Wilderness for Miles

The sense that a pop or rock song is in some sense "classical" doesn't necessarily elevate it in my book (this was not always the case, if I'm honest). But there's no denying that it's a flavor I'm drawn to, whether it's the string quartet lieder of the underrated The Juliet Letters, the chamber-music noodling of early Dirty Projectors, or the orchestral sweep of some of the arrangements by Radiohead or Andrew Bird (I do plan to write about this watershed piece at some point).

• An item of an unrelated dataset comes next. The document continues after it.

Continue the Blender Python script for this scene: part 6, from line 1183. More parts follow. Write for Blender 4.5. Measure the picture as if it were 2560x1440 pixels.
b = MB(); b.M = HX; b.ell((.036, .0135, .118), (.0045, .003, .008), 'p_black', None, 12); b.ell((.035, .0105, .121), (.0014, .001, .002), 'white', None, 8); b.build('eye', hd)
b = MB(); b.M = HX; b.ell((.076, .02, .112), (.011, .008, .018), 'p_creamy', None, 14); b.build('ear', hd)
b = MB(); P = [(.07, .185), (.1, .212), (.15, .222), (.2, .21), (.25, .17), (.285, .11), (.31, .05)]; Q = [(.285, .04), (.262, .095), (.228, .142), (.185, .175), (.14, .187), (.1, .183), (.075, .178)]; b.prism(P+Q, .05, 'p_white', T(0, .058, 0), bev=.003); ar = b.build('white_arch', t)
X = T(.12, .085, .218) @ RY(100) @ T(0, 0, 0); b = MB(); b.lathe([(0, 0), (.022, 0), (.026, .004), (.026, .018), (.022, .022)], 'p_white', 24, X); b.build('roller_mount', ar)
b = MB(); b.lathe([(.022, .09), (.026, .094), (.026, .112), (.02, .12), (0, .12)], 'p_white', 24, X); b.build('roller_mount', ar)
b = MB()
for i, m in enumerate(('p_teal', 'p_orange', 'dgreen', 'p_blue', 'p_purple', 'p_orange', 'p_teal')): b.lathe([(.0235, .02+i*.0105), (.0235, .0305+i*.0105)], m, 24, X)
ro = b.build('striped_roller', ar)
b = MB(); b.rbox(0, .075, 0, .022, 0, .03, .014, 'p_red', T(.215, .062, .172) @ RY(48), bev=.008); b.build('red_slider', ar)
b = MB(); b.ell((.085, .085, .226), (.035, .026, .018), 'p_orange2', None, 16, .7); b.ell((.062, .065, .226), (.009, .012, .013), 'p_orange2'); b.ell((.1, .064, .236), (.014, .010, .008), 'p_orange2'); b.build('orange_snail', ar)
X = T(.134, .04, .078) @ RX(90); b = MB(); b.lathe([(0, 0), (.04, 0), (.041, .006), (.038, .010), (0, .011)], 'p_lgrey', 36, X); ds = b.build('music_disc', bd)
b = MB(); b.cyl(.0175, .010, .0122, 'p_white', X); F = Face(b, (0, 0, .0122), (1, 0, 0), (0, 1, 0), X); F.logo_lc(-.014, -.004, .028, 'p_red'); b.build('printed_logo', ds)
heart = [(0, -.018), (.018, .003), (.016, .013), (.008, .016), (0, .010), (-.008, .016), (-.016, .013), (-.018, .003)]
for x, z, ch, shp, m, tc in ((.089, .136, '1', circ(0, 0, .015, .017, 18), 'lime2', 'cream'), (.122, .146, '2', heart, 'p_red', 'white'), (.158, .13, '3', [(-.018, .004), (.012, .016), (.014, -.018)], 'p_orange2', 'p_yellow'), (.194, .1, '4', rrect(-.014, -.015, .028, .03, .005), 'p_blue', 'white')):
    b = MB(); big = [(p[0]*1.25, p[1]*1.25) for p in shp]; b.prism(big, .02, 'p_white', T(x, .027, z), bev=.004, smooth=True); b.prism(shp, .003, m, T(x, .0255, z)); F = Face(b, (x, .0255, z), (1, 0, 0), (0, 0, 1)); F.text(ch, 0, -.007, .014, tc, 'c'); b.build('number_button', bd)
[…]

One song that has an unmistakable sense of classical architecture is Beach House's mesmerizing "Zebra." I first heard them play it live on Sound Opinions and was hooked immediately by Alex Scally's graceful triple-meter guitar figure, tracing the song's harmony in alternating sixths much as a cello might. (It came as little surprise to learn that Scally had started on piano and bass.) Playing what will form the harmony of the verse, obviously on a guitar tuned down a half step (it's in A-flat but there's no way the guitar part isn't ringing on a lot of open strings), Scally snakes through the following progression (the tab here seems to be right if that's the way you roll):

The big moment to listen for is at measure 15, when the B-flat minor brightens to a B-flat major before slipping back to the song's drone-like A-flat major ostinato. And watch how the melody Victoria Legrand will later sing over it hits the minor (the D-flat note) but avoids emphasizing the major (a C appoggiatura instead of a D natural):

This is hardly the song's biggest harmonic gambit. That comes right at the top of the song's cloudburst chorus. It is hard to overstate the power of the opening chromatic melody and the chords that lurch up under it, as if they are being tugged along on the back of the titular black-and-white horse...or is it more that these chords' tectonic shift is somehow nudging the melody up from below? Hard to say, but if this moment doesn't grab you even a bit, check your vital signs.

The chorus is studded with a few more goodies—the E-flat major sixth chord formed on the crucial word "horse," the sudden and bracing appearance of a flat-seventh chord (G-flat major) under "arching," giving that word its sonic equivalent.
The layers of synth and vocal descants that accumulate around the song's harmonic argument only heighten its chamber-music feeling. My mileage varies with the rest of Beach House's aptly named "dream pop," honestly. But the rolling, somehow horizontal expanse of "Zebra" is a dreamscape I'm always happy to visit.